Guardiola menempatkan Messi di belakang Samuel Eto'o yang berfungsi sebagai penyerang murni dan lebih mendekat dengan Thierry Hendy yang berada di sayap kiri.
Real Madrid memang sempat unggul lewat gol Gonzalo Higuain, tetapi itu tak bertahan lama. Begitu Guardiola menginstruksikan Messi bermain lebih ke tengah jalannya pertandingan berubah 180 derajat menjadi milik Barcelona.
Skema tersebut berjalan lancar.
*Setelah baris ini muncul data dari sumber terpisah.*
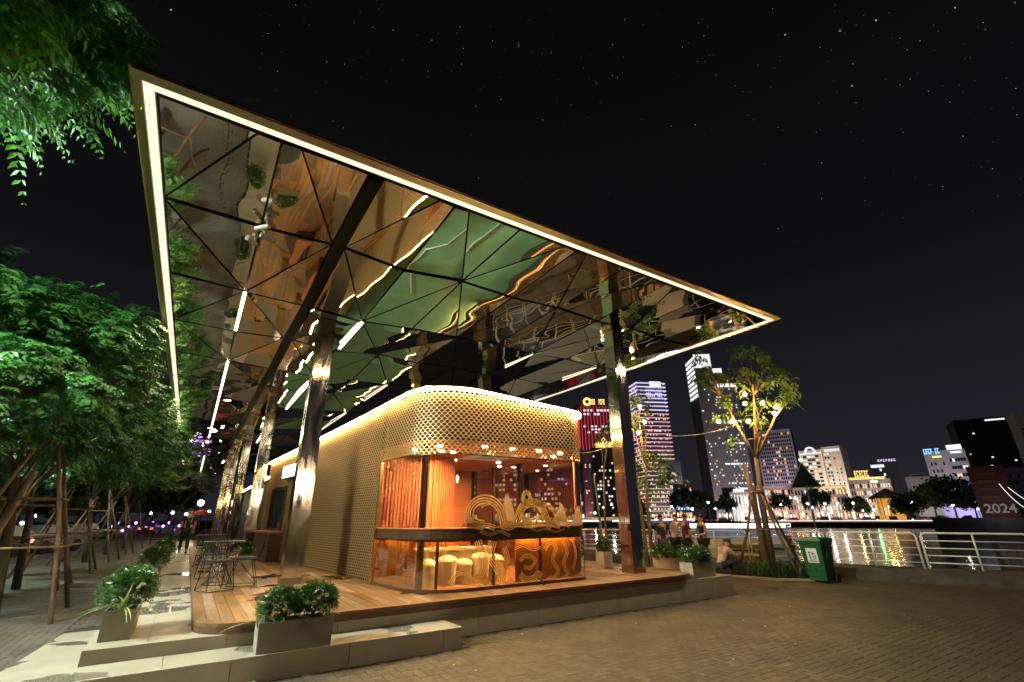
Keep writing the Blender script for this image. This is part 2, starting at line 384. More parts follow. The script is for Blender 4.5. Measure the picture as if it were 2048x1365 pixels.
def top_tile(x0, x1, y0, y1, z): inst('top_tile', tme, 'tile', pl, ((x0+x1)/2, (y0+y1)/2, z-.0125), (x1-x0-.005, y1-y0-.005, .025))
ys = [6.995, 7.9, 9.1, 10.3, 11.5, 12.7, 13.9, 15.1, 16.3, 17.5, 18.7, 19.9, 21.1, 23.5, 27, 32, 40]
for a, b in zip(ys[:-1], ys[1:]):
    for x0, x1 in ((-.655, -.13), (-.13, .45)): top_tile(x0, x1, a, b, PZ)
for a, b in zip([.45, 1.85, 3.05, 3.9, 5, 6.2, 7.35, 8.5], [1.85, 3.05, 3.9, 5, 6.2, 7.35, 8.5, 9.55]): top_tile(a, b, 6.995, 7.9, PZ)
for a, b in zip([6.995, 7.9, 9.1, 10.3, 11.5], [7.9, 9.1, 10.3, 11.5, 12.7]): top_tile(9.55, 10.255, a, b, PZ)
for a, b in zip([14.52, 16.5, 18.5, 20.5, 23, 26, 29, 32, 36], [16.5, 18.5, 20.5, 23, 26, 29, 32, 36, 40]):
    for x0, x1 in ((7.0, 8.1), (8.1, 9.2), (9.2, 10.24)): top_tile(x0, x1, a, b, PZ)
for a, b in zip([-.655, .05, 1.25, 2.45], [.05, 1.25, 2.45, 3.325]): top_tile(a, b, 6.405, 6.965, SZ)
MB().b2(3.31, 3.33, 6.405, 6.965, -.05, SZ).build('riser_tile', 'riser', pl)
MB().b2(10.24, 10.26, 7.0, 12.7, -.05, PZ).build('riser_tile', 'riser', pl)
MB().b2(-.66, -.64, 7.0, 40, -.05, PZ-.002).build('riser_tile', 'riser', pl)
rp = MB()
rp.add([(-1.28, 5.3, -.05), (-.662, 5.3, -.05), (-.662, 7.2, SZ-.02), (-1.28, 7.2, SZ-.02), (-.662, 11.2, -.04), (-1.28, 11.2, -.04),
        (-1.28, 5.3, SZ-.02), (-.662, 5.3, SZ-.02), (-.662, 7.2, -.05), (-1.28, 7.2, -.05)],
       [(6, 7, 2, 3), (3, 2, 4, 5), (0, 1, 7, 6), (0, 6, 3, 9), (9, 3, 5), (1, 8, 2, 7), (8, 4, 2)])
rp.build('ramp', 'tile', pl)
MB().b2(-.66, .9, 5.25, 6.376, -.05, .02).build('foot_slab', 'riser', pl)

# ------------------------------------------------------------------ timber deck
dk = thing('timber_deck', 'raised deck of mixed brown boards with rounded dark edge', 'deck', (4.8, 6.95, PZ))
DX0, DX1, DY0, DY1 = .27, 9.32, 6.92, 27.
rl_, rr_ = .55, .85
edge = [(DX0, DY1)]+arc(DX0+rl_, DY0+rl_, rl_, 180, 270, 10)+arc(DX1-rr_, DY0+rr_, rr_, 270, 360, 12)+[(DX1, 14.5)]
MB().ext(edge, PZ, DZ-.03, .03, 1).build('edge_board', 'deck_edge', dk, smooth=False)
MB().ext([(x, y) for x, y in edge], DZ-.032, DZ+.006, .13, 1).build('edge_board', pm('edge cap board', (.22, .115, .05), .42, col2=(.14, .07, .032), ns=1, stretch=(8, 8, 8)), dk)
MB().prism([(DX0+.1, DY1), (DX0+.1, DY0+.3), (DX0+.6, DY0+.1), (DX1-.7, DY0+.1), (DX1-.1, DY0+.7), (DX1-.1, 14.5), (7, 14.5), (7, DY1)], PZ+.003, DZ-.035).build('subframe', 'core', dk)
def yfront(x):
    if x < DX0+rl_: return DY0+rl_-math.sqrt(max(0, (rl_-.13)**2-min(rl_-.13, DX0+rl_-x)**2))
    if x > DX1-rr_: return DY0+rr_-math.sqrt(max(0, (rr_-.13)**2-min(rr_-.13, x-DX1+rr_)**2))
    return DY0+.13
bw = .142; planks = []
x = DX0+.135
while x < DX1-.14-bw*.5:
    x1 = min(x+bw, DX1-.135); xm = (x+x1)/2
    ya, yb = yfront(x), yfront(x1)
    y = max(ya, yb); end = DY1 if xm < 3.4 else (7.95 if xm < 6.6 else 14.4)
    if xm < 3.4 and xm > 2.2: end = 9.6+(3.1-xm)*9.0
    first = True
    while y < end-.05:
        L = rnd.choice([.9, 1.2, 1.5, 1.8, 2.4]) if not first else rnd.uniform(.4, 1.6)
        L = min(L, end-y)
        if end-y-L < .3: L = end-y
        planks.append((x, x1, y, y+L, ya if first else y, yb if first else y)); y += L; first = False
    x = x1
planks.sort(key=lambda p: p[0]**2+p[2]**2)
bx = MB().bev(-.5, .5, -.5, .5, -1, 0, .02); pkm = bx.mesh('plank')
for k, p in enumerate(planks[:296]):
    z = DZ+rnd.uniform(-.001, .001)
    if abs(p[4]-p[5]) > .004:
        MB().prism([(p[0]+.003, p[4]+.002), (p[1]-.003, p[5]+.002), (p[1]-.003, p[3]-.002), (p[0]+.003, p[3]-.002)], DZ-.03, z).build('plank', 'plank', dk)
    else: inst('plank', pkm, 'plank', dk, ((p[0]+p[1])/2, (p[2]+p[3])/2, z), (p[1]-p[0]-.006, p[3]-p[2]-.004, .03))
if len(planks) > 296:
    q = MB()
    for p in planks[296:]: q.b2(p[0]+.003, p[1]-.003, p[2]+.002, p[3]-.002, DZ-.03, DZ)
    q.build('plank_field', 'plank', dk, kind='stuff')
# ------------------------------------------------------------------ mirror canopy
cn = thing('mirror_canopy', 'huge flat canopy with faceted bronze mirror underside and glowing LED edge', 'canopy', (4.8, 5.0, 6.0))
XG = [-1.09+1.19*k for k in range(11)]; XG[0] = -1.17; XG[10] = 10.83
YG = [7.43+2.62*j for j in range(-1, 20)]; CX0, CX1, CY0, CY1 = -1.24, 10.89, 5.25, 57.25
ZP, ZC, ZL = 6.0, 5.88, 5.80
def gz(k, j):                                  # j counted from the row at y = 7.43
    ev = (k % 2 == 0)
    if k in (0, 10) or j < 0: return 6.0
    a_ = .35 if k <= 1 else (1. if k < 5 else .5)
    if ev and j % 2 == 0: return ZP
    if (not ev) and j % 2: return ZP-(ZP-ZL)*a_
    return ZP-(ZP-ZC)*a_
def clipy(P, y):
    out = []
    for i in range(len(P)):
        a, b = P[i], P[(i+1) % len(P)]
        if a[1] >= y: out.append(a)
        if (a[1] >= y) != (b[1] >= y):
            t = (y-a[1])/(b[1]-a[1]); out.append(tuple(a[m]+(b[m]-a[m])*t for m in range(3)))
    return out
far = MB(); np_ = 0; prnd = random.Random(2)
for jj in range(len(YG)-1):
    for k in range(10):
        j = jj-1
        xl, xr = XG[k]+(.10 if k == 2 else 0), XG[k+1]-(.10 if k == 1 else 0)        # the gutter runs along the third line
        c = [(xl, YG[jj], gz(k, j)), (xr, YG[jj], gz(k+1, j)), (xr, YG[jj+1], gz(k+1, j+1)), (xl, YG[jj+1], gz(k, j+1))]
        # the diagonal joins a peak with a low node
        if (k % 2 == 0) == (j % 2 == 0): T = [(c[0], c[1], c[2]), (c[0], c[2], c[3])]
        else: T = [(c[1], c[2], c[3]), (c[1], c[3], c[0])]
        for t in T:
            P = list(t)
            if jj == 0: P = clipy(P, 5.34)
            if len(P) < 3: continue
            n = len(P); g = Vector((sum(p[0] for p in P)/n, sum(p[1] for p in P)/n, sum(p[2] for p in P)/n))
            per = 0; ar = 0
            for i in range(n):
                a, b = Vector(P[i]), Vector(P[(i+1) % n]); per += (b-a).length; ar += (a-g).cross(b-g).length/2
            if ar < .02: continue
            s_ = 1-.021/(2*ar/per); Q = [g+(Vector(p)-g)*s_ for p in P]
            tl = (prnd.uniform(-.014, .014), prnd.uniform(-.011, .011))
            Q = [Vector((q.x, q.y, q.z+(q.x-g.x)*tl[0]+(q.y-g.y)*tl[1])) for q in Q]
            vs = [tuple(q) for q in Q]+[(q.x, q.y, q.z+.03) for q in Q]
            fs = [tuple(range(n-1, -1, -1)), tuple(range(n, 2*n))]+[(i, (i+1) % n, n+(i+1) % n, n+i) for i in range(n)]
            if np_ < 280: MB().add(vs, fs).build('mirror_panel', 'mirror', cn); np_ += 1
            else: far.add(vs, fs)
far.build('mirror_panel_field', 'mirror', cn, kind='stuff')
MB().b2(CX0+.05, CX1-.05, CY0+.05, CY1-.05, 6.06, 6.10).build('backing', 'chan', cn)
MB().b2(CX0+.4, CX1-.3, CY0+.6, CY1-.3, 6.12, 6.30).build('roof_slab', 'core', cn)
lip = MB()
lip.b2(CX0-.13, CX1+.10, CY0-.19, CY0-.055, 5.985, 6.035); lip.b2(CX0-.13, CX0-.055, CY0-.055, CY1+.2, 5.985, 6.035)
lip.b2(CX1+.055, CX1+.10, CY0-.055, CY1+.2, 5.985, 6.035); lip.b2(CX0-.055, CX1+.055, CY1+.055, CY1+.2, 5.985, 6.035)
lip.build('edge_lip', 'fascia', cn)
MB().tube([(CX0-.145, CY1, 6.012), (CX0-.145, CY0-.205, 6.012), (CX1+.115, CY0-.205, 6.012)], .02, 8).build('edge_tube', pm('copper edge tube', (.50, .28, .15), .3, 1.), cn)
for x in XG[1:-1]+[CX1-.05]:
    MB().tube([(x+.25 if x < 0 else x, CY0-.21, 6.02), (x+.25 if x < 0 else x, CY0-.22, 6.12)], .006, 5).build('lightning_pin', 'fascia', cn)
ch = MB(); w = .054
ch.b2(CX0-w, CX1+w, CY0-w, CY0+w, 6.012, 6.055); ch.b2(CX0-w, CX0+w, CY0+w, CY1+w, 6.012, 6.055)
ch.b2(CX1-w, CX1+w, CY0+w, CY1+w, 6.012, 6.055); ch.b2(CX0+w, CX1-w, CY1-w, CY1+w, 6.012, 6.055); ch.build('led_channel', 'white', cn)
w = .046
for a in ((CX0-w, CX1+w, CY0-w, CY0+w), (CX0-w, CX0+w, CY0+w, CY1-w), (CX1-w, CX1+w, CY0+w, CY1-w), (CX0-w, CX1+w, CY1-w, CY1+w)):
    MB().b2(*a, 5.99, 6.010).build('led_strip', 'led', cn)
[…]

Dua bek Real Madrid, Fabio Cannavaro dan Cristpoh Metzelder, kebingungan melihat Messi bergonta-ganti posisi.
"Fabio dan saya saling memandang," kata Metzelder dalam buku biografi Pep Guardiola itu. "Kami seolah bertanya, `Apa yang akan kita lakukan? Apakah kita harus mengikutinya ke tengah atau menjaga kedalaman?`. Saat itu kami benar-benar tak memiliki petunjuk."
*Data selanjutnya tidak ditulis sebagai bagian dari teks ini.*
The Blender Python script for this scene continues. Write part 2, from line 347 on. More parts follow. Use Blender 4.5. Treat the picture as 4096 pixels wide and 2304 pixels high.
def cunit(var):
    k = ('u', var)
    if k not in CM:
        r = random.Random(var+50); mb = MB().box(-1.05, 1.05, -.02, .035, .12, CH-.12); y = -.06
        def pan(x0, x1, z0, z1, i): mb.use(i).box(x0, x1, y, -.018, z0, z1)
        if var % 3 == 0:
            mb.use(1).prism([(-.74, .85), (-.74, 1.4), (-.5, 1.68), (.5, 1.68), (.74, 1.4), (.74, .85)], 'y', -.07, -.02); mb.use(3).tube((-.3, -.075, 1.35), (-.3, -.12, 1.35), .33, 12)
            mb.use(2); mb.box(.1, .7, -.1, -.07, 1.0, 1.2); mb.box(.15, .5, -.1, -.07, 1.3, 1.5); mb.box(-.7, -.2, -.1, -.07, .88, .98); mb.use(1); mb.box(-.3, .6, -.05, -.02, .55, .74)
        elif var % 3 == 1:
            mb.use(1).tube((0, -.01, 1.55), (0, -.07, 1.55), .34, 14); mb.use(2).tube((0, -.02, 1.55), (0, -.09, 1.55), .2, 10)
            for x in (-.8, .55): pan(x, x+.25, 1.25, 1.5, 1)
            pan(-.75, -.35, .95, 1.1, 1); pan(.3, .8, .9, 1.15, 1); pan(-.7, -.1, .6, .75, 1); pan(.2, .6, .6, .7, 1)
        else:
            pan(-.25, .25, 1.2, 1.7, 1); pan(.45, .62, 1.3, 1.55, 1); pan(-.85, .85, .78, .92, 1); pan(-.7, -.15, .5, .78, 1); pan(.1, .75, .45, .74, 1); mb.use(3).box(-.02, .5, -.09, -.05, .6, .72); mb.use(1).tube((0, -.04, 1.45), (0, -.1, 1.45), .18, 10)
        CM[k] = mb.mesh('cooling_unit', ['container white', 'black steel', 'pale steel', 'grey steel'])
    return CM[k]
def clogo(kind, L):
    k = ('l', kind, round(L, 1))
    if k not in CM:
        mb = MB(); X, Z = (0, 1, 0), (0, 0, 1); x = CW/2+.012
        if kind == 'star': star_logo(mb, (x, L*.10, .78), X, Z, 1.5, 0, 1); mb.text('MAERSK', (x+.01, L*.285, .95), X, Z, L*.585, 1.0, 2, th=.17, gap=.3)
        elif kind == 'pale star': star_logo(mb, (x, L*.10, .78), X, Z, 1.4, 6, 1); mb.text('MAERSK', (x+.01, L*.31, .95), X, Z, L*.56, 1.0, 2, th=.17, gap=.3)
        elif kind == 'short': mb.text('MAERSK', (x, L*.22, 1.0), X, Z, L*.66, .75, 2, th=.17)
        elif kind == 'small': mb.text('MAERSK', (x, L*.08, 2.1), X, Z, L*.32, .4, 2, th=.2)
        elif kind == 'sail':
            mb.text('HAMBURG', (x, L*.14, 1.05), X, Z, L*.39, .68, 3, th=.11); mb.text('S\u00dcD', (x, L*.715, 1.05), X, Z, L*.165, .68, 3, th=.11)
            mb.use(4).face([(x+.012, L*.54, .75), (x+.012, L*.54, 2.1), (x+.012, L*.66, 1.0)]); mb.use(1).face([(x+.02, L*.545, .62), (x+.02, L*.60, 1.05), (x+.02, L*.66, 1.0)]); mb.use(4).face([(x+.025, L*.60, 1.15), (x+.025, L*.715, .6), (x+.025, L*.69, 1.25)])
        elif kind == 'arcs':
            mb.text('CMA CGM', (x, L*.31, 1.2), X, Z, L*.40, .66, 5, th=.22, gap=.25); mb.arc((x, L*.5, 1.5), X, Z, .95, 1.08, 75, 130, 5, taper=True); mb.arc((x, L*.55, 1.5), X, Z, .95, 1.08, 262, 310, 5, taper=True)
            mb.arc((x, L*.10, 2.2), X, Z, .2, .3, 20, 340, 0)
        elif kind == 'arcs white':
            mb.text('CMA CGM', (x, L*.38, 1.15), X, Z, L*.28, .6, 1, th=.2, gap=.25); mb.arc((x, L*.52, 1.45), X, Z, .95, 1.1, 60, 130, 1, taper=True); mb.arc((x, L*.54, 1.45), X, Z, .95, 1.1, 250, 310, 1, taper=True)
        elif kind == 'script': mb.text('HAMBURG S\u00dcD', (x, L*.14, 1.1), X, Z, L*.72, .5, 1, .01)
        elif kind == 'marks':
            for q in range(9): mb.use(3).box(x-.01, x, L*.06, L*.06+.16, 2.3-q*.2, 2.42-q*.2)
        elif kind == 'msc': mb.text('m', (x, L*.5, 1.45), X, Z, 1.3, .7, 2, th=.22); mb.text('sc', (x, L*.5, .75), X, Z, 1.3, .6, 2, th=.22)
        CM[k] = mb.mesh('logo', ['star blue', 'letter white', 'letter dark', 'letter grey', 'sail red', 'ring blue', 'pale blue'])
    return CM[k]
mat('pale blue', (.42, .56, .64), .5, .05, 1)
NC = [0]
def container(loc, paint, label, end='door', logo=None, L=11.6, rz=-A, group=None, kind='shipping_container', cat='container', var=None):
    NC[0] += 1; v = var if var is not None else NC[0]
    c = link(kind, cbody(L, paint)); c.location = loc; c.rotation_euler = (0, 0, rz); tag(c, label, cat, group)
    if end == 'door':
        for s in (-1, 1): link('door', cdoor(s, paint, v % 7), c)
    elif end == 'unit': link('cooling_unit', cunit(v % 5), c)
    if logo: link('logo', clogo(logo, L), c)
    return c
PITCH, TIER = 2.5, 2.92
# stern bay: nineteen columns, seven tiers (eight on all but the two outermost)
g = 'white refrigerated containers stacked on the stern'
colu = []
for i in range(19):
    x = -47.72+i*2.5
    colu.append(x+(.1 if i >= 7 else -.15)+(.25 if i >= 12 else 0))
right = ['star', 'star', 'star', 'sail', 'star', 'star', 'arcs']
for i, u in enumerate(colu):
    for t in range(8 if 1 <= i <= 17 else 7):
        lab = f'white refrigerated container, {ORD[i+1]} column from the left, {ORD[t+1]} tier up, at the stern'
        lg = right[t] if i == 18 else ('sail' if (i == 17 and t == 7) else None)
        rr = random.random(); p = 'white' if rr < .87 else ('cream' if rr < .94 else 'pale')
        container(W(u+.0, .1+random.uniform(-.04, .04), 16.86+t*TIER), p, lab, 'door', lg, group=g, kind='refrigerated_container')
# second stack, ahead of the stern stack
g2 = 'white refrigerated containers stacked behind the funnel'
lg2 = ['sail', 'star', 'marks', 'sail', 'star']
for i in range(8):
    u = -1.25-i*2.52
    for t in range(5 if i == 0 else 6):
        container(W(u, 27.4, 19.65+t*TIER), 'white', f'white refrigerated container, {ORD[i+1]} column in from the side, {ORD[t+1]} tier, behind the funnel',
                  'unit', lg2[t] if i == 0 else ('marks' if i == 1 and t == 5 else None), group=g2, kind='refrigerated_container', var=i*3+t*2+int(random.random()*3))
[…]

Tak mendapat arahan dari pelatih, keduanya pun masuk ke dalam jebakan Pep Guardiola. Semua pergerakan yang mereka lakukan salah. Jika menjaga Lionel Messi, maka Henry dan Eto'o mendapatkan ruang. Melepaskan Messi pun bukan opsi yang baik.
Lionel Messi memulai perannya sebagai false nine dengan sangat apik. Umpan yang dia lepaskan tak mampu dihentikan Sergio Ramos, saat itu bermain sebagai bek kanan. Alhasil Henry tinggal berhadapan dengan Iker Casillas dan menyamakan kedudukan menjadi 1-1.
Pembantaian terhadap Real Madrid di Stadion Santiago Bernabeu pun dimulai. Lionel Messi menyumbang dua gol dan satu assist pada laga tersebut dan sejak saat itulah dia dikenal sebagai salah satu false nine terbaik di dunia.